Funny diversification

Who says investment can't be plain fun? The Norwegian financial newspaper Finansavisen brought up a new asset class that can be fun to diversify into[1], the world of models. In short we're talking venture capital by funding the start of a new modeling career.

The opportunity is provided by the modeling beuro Beauty Holding Ltd (hereafter BHL) [2], that started up in June of this year. The company, registered in the tax heaven Jersey, is founded by former top model Ingrid Devatova.

What is interesting is the risk/return evaluation, as you can purchase and sell shares in the models at any time until they reach the goal of $10,000, at which point the modeling company organizes photo-shoots in Paris and London. The returns of the first year is then shared 50/50 between the model and the sponsors. The 50% that goes to the sponsors is then distributed according to the buy-in , so that an $100 investment gives 1% of the return dedicated to sponsors (as total is $10,000).

Herein, however, also lies an obstacle. As the additional risk of investing early does not give a greater pay-off than investing late, one is really incentivized to wait till a model approaches the $10,000 before going in with anything. One thing that could be helpful in order to increase investments would have been to separate the payoff into trenches.

exempli gratia such that investment $0-1000 gets 12-15% of the payoff rather than just 10%, the next 1000-5000 gets a somewhat less share than that again, and the last 5000 gets slightly less than the respective percentage handed out today.

One thing that speaks in favor of today's system is the ability to sell shares at any time, and as such you can re-allocate whenever someone approaches the threshold level, but it still doesn't provide incentive to invest early.

Note that the numbers above are completely arbitrary, and the actual division would have to be based on an empirical analysis of returns as well as the amount of time it takes to reach the different levels in any such system.

As this asset class is not correlated (less correlated) with bonds and equity markets, it provides a fun way to spend pocket-money and masquerade it as diversification into a new asset class. And one gets responses from the different assets (girls) on the message board as time goes with updates and greetings.
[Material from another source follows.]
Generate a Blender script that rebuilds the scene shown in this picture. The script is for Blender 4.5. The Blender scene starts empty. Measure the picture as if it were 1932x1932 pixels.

For BHL it is also profitable, as they don't pay out anything until the assets reaches $10,000. The costs are not covered by the company, so in theory they can just put the money into interest-bearing papers and collect the interests, or build a more risky portfolio to increase the returns even more. Granted this can provide incentive for the company NOT to consider any trenching system in order to give quicker funding, a good example of principal/agent costs in finance.